In our opinion the taxpayer’s position is well taken. By the terms of the statute (39 Stat. 429, § 5), the carriers were “entitled to receive fair and reasonable compensation” for transporting the mail and “for the service connected therewith.” The compensation was earned when the services were performed, and no uncertainty existed except as to what was a “fair and reasonable” amount. The decisions relating to the additional compensation to railroads under federal control furnish a strong analogy for accruing the back mail pay to the years when the services were performed. Commissioner v. Old Dominion S. S. Co., 47 F.(2d) 148 (C. C. A. 2); Commissioner v. Midland Valley R. Co., 57 F.(2d) 1042 (C. C. A. 10); Helvering v. St. Louis Southwestern R. Co., 66 F.(2d) 633 (C. C. A. 8); Helvering v. Gulf, M. & N. R. Co., 63 App. D. C. 244, 71 F.(2d) 953. The early decisions of the Board with respect to railway mail pay adopted this view. Western Maryland R. Co. v. Commissioner, 12 B. T. A. 889, 911; Kansas City Southern R. Co. v. Commissioner, 16 B. T. A. 665, 695; Gulf, Mobile & Northern R. Co. v. Commissioner, 22 B. T. A. 233, 258. But thereafter- the Board reversed its position. International-Great Northern R. Co. v.
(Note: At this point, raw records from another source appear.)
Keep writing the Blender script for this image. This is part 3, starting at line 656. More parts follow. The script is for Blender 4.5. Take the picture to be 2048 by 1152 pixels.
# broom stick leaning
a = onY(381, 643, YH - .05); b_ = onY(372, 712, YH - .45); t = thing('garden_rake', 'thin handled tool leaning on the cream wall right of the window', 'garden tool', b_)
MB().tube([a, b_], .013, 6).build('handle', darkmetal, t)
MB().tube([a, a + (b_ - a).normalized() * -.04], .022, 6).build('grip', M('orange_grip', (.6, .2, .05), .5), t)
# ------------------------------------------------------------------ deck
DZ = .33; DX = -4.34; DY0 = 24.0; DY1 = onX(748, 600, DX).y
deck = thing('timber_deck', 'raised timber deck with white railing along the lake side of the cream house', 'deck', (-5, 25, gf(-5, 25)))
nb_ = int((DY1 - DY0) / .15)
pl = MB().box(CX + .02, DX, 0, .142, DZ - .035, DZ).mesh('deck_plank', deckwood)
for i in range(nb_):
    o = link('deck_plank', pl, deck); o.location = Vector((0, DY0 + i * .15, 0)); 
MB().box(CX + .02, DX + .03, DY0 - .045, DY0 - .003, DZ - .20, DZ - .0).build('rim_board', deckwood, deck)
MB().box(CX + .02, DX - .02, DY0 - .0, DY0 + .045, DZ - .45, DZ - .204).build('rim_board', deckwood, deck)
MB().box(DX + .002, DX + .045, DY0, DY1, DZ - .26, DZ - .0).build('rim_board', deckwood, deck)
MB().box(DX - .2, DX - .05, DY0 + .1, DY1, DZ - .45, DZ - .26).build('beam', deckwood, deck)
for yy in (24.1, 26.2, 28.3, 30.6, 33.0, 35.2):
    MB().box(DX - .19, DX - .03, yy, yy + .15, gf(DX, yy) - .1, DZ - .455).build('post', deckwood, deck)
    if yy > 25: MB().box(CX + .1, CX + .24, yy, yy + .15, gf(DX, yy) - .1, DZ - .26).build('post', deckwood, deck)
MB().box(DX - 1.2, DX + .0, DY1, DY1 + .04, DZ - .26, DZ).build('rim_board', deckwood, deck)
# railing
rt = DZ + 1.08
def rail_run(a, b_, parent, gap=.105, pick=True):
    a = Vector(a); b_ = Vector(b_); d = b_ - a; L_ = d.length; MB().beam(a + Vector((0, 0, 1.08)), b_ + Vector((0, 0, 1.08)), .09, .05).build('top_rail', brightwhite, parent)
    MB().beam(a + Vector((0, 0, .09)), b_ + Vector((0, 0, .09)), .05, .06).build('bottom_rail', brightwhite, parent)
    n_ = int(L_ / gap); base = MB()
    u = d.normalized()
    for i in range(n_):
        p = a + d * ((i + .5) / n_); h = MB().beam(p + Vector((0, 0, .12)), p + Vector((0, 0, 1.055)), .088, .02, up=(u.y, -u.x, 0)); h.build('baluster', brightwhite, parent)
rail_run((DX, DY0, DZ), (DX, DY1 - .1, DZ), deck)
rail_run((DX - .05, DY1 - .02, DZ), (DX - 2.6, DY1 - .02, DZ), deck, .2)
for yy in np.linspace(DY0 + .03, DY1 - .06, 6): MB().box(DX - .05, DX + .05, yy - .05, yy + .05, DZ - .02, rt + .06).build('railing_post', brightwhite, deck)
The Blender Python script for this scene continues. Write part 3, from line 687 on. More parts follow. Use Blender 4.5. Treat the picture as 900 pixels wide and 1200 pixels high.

Commissioner, 24 B. T. A. 726, 736; Pittsburgh & Lake Erie R. Co. v. Commissioner, 28 B. T. A. 259, 262. We need not now determine whether the back pay should be attributed to the years when the service was performed. At least as early as December 23, 1919, all the facts existed which determined the amount of the government’s liability, and all these facts were known to the taxpayer prior to the time of preparing its income tax return for that year. See Continental Tie & Lumber Co. v. United States, 286 U. S. 290, 298, 52 S. Ct. 529, 76 L. Ed. 1111. Since the taxpayer reported on the accrual basis, we can see no justification for deferring accrual of the income beyond the year when the precise amount thereof could have been included in the tax return. The rules of accounting enforced upon a carrier by the Interstate Commerce Commission: are not controlling in the determination of tax liability. Old Colony R. Co. v. Commissioner, 284 U. S. 552, 562, 52 S. Ct. 211, 76 L. Ed. 484.
Accordingly, the order appealed from is affirmed upon the Commissioner’s petition; and upon the taxpayer’s petition the order is reversed in part, and the cause remanded for further proceedings in conformity with this opinion.